Thursday, 19 February 2009

Brocard Sewell and Montague Summers


Father Brocard Sewell’s Montague Summers: A Memoir (1965) is a model of how to build bricks without straw. There are profound mysteries and gaps in Summers’s life and personality, yet despite the book’s slightness, Brocard was able to present a rounded portrait of the controversial priest and demonologist. Brocard always argued that Summers was in possession of valid holy orders ― even if they were obtained irregularly. He wrote in Tell Me Strange Things: A Memorial to Montague Summers (The Aylesford Press, 1991): " ... as he says at the beginning of his will, 'I, Montague Summers, Clerk in Holy Orders ...', there is no getting away from that. Anyone who says that Montague Summers was not in holy orders is just saying that which is not, and is talking about something that he doesn’t understand."

As he wrote in the Review (Summer 1966): "Would that [Summers] were here today to lash with his vitriolic pen (as it could be on occasion) those in the Latin Church who are busily engaged in dismantling the liturgical heritage of a thousand years."

It is stated in the obituary of Father Brocard Sewell ― the "Literary friar who challenged the authority of the Pope," as The Times characterised him ― that he died in London on 2 April 2000, aged 87. The Carmelite scholar, theologian, biographer, editor, printer and publisher was a great advocate of "minor literary figures," as the anonymous Times obituarist pronounced.

The Times obituarist struck a sour note, suggesting that the Review’s "eclecticism reflected Sewell’s own tastes, which ranged widely if uncertainly." Evidently his passion for Machen, Summers and Gray was misplaced! (These writers are admittedly not household names, but so much the worse for our households.) The Times also indulged in a little guilt-by-association innuendo.

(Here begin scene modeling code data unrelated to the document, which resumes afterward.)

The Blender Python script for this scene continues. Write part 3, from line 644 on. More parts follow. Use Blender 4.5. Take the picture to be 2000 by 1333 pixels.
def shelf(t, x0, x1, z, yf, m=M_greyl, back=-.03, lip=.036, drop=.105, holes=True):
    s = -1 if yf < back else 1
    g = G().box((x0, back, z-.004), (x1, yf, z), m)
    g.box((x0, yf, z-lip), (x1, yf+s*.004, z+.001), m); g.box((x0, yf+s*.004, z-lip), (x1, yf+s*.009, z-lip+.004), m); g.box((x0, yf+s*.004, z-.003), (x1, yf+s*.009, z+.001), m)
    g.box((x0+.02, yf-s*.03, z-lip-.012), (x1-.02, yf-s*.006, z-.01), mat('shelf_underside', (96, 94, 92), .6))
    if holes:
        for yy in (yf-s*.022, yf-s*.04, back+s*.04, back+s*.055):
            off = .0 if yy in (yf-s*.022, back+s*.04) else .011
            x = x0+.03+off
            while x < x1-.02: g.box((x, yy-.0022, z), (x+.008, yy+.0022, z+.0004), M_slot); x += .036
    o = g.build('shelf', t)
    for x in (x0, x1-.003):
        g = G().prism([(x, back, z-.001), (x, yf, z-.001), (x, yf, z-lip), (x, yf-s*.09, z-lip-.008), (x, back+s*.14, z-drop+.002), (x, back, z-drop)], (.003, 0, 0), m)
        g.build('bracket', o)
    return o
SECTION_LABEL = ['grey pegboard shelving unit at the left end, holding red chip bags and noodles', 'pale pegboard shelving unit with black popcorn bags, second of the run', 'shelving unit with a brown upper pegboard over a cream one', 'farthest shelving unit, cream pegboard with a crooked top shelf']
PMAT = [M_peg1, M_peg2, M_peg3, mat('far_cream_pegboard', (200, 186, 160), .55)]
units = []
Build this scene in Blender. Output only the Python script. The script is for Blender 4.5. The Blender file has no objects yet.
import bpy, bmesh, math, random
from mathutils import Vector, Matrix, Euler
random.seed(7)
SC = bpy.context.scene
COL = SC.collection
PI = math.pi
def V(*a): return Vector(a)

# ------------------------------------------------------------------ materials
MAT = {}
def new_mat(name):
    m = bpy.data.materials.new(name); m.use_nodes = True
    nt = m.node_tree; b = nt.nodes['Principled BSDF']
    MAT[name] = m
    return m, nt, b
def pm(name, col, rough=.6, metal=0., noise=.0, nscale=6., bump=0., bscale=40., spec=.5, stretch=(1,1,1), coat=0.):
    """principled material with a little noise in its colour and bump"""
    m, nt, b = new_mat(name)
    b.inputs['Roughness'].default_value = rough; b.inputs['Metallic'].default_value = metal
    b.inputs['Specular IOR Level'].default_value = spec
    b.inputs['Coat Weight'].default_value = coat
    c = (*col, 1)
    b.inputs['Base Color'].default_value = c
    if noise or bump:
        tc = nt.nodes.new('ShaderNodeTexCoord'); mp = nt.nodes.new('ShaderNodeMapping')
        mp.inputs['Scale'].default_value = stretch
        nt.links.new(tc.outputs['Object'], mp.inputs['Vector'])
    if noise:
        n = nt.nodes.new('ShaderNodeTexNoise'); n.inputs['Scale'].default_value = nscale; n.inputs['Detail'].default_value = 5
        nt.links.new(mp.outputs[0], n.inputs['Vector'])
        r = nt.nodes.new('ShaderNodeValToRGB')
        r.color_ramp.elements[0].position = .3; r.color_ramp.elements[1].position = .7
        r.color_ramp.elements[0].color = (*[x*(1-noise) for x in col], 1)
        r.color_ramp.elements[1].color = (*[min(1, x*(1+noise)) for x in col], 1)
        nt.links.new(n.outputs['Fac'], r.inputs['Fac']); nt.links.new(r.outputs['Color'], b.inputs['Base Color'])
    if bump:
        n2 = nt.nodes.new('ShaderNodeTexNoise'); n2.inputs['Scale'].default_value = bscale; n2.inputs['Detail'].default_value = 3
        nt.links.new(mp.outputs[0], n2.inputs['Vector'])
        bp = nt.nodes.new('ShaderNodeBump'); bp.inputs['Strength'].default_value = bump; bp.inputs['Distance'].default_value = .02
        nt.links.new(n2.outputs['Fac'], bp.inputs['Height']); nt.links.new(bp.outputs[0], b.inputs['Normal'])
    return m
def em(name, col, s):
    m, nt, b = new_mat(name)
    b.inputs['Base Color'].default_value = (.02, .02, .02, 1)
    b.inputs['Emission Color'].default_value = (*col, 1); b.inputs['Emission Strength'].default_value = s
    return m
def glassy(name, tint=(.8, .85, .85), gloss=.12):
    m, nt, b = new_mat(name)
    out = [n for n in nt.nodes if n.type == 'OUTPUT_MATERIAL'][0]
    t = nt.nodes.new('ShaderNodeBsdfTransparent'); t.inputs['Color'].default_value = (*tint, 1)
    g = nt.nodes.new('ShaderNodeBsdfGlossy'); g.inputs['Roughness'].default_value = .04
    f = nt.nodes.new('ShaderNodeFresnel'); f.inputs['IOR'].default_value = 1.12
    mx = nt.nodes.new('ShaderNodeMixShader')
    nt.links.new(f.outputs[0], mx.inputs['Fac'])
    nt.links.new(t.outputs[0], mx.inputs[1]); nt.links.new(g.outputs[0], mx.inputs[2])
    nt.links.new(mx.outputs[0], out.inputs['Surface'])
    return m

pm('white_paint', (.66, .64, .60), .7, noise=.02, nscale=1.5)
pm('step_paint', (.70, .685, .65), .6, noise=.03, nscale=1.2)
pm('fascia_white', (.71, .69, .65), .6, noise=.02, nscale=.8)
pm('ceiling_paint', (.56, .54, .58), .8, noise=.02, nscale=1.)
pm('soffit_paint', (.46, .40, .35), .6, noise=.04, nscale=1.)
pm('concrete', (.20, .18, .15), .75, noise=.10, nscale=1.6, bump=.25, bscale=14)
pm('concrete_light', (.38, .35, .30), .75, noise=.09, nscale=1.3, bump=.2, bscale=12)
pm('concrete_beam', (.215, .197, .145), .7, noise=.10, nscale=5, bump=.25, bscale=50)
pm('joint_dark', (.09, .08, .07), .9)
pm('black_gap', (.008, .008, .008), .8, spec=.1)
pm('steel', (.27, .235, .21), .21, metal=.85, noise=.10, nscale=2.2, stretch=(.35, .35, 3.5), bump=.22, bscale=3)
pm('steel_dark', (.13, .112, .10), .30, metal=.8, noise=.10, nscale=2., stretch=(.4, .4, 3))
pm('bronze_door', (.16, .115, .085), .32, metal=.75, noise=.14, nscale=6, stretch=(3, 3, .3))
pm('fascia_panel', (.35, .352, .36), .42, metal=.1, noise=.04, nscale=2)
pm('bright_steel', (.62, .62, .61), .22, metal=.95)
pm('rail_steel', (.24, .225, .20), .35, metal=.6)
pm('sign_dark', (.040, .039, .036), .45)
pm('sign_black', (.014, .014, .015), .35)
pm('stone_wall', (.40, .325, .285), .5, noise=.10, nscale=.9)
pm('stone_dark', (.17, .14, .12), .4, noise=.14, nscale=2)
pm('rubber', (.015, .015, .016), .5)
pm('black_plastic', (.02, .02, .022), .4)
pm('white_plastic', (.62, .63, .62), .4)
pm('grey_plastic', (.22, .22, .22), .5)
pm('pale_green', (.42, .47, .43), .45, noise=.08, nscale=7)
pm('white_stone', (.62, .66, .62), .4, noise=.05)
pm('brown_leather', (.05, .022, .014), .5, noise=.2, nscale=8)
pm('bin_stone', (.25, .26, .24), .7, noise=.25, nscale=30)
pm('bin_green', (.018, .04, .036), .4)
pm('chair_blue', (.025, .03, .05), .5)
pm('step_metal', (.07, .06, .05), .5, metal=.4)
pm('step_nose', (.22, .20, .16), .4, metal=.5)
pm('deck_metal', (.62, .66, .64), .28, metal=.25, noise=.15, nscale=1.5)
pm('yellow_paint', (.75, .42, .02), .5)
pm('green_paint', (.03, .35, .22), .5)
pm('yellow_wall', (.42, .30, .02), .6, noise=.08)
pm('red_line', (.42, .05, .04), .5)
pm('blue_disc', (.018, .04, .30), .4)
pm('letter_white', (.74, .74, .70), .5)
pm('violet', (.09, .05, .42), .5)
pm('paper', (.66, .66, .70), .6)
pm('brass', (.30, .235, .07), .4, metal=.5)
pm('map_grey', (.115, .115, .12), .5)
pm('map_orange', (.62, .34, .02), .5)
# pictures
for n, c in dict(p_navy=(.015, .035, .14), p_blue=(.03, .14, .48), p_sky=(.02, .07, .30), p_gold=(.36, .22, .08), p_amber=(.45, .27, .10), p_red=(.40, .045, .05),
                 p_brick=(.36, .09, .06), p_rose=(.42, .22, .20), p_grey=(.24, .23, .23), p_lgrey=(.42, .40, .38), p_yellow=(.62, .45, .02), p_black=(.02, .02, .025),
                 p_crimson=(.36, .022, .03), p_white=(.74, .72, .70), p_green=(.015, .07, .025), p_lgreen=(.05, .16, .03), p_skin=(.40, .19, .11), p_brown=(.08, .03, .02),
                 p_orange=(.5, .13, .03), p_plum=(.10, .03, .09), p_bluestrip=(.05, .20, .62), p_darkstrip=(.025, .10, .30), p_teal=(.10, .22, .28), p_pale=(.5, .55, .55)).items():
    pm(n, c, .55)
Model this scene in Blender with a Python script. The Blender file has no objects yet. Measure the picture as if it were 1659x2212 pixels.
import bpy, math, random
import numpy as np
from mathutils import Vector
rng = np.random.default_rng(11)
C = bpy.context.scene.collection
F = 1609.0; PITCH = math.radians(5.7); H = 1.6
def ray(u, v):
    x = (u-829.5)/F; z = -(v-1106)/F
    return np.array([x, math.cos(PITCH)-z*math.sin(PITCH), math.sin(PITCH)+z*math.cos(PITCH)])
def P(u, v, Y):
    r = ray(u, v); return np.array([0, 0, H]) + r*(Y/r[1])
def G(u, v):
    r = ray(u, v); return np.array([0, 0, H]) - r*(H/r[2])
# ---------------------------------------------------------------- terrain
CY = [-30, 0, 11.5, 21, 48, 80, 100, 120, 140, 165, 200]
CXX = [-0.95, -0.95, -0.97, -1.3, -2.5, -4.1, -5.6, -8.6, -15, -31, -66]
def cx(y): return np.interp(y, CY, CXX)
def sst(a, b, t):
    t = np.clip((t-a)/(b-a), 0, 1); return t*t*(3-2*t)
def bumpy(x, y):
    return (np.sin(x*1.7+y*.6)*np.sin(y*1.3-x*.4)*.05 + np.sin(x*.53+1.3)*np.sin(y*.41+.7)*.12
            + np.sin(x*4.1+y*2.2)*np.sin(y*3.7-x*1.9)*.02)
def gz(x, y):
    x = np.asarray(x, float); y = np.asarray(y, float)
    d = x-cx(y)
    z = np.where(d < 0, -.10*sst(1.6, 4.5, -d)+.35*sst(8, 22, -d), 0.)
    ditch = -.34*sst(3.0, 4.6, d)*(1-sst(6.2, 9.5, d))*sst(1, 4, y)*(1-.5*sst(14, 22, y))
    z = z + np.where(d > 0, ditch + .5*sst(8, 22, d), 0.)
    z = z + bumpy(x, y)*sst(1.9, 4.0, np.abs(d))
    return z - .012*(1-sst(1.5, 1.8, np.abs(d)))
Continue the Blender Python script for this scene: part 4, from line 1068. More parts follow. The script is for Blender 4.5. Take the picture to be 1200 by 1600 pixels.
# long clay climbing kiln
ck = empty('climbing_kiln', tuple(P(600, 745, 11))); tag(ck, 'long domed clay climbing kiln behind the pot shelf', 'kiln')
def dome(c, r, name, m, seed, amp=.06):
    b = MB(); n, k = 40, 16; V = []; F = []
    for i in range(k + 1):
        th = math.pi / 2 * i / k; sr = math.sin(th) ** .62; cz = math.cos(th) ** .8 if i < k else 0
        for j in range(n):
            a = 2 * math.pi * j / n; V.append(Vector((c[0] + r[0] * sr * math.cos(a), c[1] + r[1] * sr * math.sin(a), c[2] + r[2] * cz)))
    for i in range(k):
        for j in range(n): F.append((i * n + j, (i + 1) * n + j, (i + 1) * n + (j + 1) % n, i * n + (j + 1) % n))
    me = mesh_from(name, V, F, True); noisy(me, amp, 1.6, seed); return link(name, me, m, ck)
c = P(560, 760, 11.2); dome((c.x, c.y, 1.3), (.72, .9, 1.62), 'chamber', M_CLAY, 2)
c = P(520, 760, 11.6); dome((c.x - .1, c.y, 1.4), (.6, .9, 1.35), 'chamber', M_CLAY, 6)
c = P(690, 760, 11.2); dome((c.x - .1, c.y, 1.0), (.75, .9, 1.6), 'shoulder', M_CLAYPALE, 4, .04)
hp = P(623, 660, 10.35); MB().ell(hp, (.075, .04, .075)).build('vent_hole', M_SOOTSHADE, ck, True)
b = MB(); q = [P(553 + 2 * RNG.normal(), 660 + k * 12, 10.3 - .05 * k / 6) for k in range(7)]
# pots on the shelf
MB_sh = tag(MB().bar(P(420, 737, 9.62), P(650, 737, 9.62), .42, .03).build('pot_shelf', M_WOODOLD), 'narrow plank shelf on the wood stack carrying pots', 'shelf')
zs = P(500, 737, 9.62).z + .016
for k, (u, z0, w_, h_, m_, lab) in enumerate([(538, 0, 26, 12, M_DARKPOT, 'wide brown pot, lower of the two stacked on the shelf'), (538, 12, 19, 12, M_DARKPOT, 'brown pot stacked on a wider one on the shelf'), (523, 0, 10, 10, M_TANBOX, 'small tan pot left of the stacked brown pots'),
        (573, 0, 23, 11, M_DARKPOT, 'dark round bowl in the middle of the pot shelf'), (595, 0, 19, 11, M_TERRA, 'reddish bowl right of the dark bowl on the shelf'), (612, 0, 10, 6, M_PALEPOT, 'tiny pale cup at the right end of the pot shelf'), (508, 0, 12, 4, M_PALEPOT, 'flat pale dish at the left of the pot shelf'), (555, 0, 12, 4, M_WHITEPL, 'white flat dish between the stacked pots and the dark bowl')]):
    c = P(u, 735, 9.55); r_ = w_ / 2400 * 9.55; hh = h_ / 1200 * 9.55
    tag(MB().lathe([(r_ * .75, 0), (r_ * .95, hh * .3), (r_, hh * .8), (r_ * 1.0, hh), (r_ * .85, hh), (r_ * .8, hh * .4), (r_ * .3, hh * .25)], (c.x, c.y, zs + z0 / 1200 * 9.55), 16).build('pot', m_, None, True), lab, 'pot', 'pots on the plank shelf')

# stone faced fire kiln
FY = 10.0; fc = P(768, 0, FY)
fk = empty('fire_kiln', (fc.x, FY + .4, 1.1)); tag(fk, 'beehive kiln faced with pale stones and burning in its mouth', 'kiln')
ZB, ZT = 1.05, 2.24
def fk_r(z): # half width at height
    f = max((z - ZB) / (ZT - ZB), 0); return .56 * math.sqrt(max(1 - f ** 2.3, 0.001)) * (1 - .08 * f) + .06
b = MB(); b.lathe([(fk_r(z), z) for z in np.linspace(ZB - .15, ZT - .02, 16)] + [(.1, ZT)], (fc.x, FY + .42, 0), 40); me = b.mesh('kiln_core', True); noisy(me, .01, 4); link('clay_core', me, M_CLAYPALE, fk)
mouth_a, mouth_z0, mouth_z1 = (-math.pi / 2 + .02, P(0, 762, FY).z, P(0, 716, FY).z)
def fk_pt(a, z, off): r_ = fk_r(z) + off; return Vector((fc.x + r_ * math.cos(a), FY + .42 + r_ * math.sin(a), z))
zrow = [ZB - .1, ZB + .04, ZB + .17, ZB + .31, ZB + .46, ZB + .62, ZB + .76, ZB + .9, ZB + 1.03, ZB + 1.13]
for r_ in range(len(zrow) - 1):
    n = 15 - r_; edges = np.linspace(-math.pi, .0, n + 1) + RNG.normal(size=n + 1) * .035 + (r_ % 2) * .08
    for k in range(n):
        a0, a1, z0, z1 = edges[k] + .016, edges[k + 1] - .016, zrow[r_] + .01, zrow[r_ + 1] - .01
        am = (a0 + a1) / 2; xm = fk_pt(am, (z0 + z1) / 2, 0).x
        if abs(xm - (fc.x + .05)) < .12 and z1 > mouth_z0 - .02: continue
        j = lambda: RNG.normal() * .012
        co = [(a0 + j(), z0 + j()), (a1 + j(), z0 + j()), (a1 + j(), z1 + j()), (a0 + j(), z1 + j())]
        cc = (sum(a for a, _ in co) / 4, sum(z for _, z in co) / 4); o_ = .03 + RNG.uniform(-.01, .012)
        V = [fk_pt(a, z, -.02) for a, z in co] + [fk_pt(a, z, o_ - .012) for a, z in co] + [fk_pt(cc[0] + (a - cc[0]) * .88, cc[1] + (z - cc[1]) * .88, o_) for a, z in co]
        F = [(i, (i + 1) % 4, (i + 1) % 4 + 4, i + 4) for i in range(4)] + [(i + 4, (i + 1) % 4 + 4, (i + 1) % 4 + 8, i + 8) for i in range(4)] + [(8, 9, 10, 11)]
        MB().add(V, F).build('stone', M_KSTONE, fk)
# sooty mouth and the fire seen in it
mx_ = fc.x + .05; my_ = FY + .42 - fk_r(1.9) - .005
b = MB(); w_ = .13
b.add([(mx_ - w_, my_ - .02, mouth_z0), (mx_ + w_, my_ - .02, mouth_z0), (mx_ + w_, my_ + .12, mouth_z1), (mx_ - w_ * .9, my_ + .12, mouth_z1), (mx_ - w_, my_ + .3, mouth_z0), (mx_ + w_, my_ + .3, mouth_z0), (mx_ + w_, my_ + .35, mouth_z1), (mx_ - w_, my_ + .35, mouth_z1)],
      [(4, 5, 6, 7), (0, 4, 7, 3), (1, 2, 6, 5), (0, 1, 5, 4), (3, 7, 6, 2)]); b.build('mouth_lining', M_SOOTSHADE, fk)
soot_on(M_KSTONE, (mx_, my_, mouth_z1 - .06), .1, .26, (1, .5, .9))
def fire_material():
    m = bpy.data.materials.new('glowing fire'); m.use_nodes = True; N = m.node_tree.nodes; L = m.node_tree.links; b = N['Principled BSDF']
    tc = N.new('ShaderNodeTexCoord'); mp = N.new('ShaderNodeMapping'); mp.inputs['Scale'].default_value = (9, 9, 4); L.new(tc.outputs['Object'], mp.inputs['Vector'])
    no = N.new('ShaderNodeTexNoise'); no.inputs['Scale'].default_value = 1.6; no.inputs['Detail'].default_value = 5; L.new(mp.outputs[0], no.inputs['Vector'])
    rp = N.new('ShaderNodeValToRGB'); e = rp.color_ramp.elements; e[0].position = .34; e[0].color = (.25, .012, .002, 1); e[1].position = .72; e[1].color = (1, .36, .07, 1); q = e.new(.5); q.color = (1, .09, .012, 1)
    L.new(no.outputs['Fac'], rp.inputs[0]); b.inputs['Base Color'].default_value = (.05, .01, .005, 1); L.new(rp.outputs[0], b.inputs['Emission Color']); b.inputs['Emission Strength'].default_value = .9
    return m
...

Father Brocard championed Henry Williamson when the writer was condemned for his fascist leanings: "His friendship with Henry Williamson led him into some dubious territory, since, like Williamson, he was an admirer of Sir Oswald Mosley." Father Brocard claimed never to have voted Conservative. In an obituary notice written for The Independent Brocard’s friend the artist Jane Percival quoted his views on Mosley: "Sir Oswald is a greatly misunderstood man, but I feel that he is partly himself to blame for this. The turning point came, I think, when he was released from prison in 1944. He should then, in my judgement, have retired from politics."

A key to Father Brocard’s tolerant personality can be found in Jane Percival’s assessment: "He had an entirely non-judgemental attitude. He hardly ever criticised others and if he did it was with some subtle epithet which would be hard to interpret and which could hardly give offence to anyone." Montague Summers was elevated to the episcopate within the Old Catholic succession in his latter years and died of a heart attack in 1948. His vampirological mantle awaited the arrival of Seán Manchester.